((

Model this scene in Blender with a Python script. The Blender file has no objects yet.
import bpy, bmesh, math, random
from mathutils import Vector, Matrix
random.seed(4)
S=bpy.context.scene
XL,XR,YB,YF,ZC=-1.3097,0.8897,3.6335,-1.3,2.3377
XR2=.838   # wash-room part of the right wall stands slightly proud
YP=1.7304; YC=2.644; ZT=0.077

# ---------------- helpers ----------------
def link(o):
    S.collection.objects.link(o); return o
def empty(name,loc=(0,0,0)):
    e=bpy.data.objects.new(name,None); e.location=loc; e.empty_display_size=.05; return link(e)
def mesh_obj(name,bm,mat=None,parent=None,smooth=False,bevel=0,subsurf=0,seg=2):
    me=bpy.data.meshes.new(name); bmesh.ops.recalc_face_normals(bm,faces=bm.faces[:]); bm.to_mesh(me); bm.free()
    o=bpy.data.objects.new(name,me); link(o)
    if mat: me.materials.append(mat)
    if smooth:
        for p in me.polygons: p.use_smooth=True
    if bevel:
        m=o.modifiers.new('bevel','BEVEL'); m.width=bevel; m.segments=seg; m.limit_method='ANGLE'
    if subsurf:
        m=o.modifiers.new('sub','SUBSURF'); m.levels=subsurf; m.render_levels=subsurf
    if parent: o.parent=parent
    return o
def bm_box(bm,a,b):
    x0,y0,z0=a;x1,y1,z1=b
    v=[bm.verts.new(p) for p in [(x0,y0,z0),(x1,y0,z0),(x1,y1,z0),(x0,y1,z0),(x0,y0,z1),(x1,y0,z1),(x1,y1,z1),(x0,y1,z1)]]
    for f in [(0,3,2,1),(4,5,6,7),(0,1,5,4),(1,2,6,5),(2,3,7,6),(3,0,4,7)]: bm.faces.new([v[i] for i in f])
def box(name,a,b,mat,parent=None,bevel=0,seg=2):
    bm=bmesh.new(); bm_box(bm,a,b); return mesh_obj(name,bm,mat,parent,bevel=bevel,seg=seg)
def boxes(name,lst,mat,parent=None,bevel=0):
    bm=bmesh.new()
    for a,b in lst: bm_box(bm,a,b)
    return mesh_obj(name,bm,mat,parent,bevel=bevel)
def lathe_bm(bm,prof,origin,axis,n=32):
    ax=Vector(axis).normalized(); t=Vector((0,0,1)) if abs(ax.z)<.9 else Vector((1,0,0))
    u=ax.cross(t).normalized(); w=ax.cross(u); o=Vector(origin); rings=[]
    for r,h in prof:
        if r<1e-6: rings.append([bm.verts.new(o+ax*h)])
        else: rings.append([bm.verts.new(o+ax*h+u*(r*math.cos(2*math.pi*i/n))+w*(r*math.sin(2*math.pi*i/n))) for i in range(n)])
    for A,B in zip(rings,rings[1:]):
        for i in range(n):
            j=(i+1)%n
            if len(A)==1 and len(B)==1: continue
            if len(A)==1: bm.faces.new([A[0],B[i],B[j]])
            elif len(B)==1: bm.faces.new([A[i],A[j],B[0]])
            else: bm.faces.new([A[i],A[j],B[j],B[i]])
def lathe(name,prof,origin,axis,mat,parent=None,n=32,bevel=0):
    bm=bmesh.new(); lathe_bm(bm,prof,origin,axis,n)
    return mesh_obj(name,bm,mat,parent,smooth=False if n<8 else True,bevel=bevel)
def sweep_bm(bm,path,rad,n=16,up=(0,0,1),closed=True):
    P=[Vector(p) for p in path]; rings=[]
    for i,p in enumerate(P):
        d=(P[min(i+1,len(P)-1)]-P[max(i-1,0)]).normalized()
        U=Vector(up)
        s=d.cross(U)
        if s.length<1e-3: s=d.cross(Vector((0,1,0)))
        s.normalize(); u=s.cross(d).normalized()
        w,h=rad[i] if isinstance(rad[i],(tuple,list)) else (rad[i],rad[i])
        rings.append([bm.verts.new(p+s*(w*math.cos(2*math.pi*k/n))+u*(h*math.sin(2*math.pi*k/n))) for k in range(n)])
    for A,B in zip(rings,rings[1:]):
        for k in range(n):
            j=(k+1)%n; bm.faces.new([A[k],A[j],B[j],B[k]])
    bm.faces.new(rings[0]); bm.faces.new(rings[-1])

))

TASK DIRECTIONS ->
Reproduce exactly, please, only the lines from the start of the data above to the line that contains "YP=1.7304; YC=2.644; ZT=0.077", with both ends kept.

RESPONSE FOR THIS EXERCISE ->
Model this scene in Blender with a Python script. The Blender file has no objects yet.
import bpy, bmesh, math, random
from mathutils import Vector, Matrix
random.seed(4)
S=bpy.context.scene
XL,XR,YB,YF,ZC=-1.3097,0.8897,3.6335,-1.3,2.3377
XR2=.838   # wash-room part of the right wall stands slightly proud
YP=1.7304; YC=2.644; ZT=0.077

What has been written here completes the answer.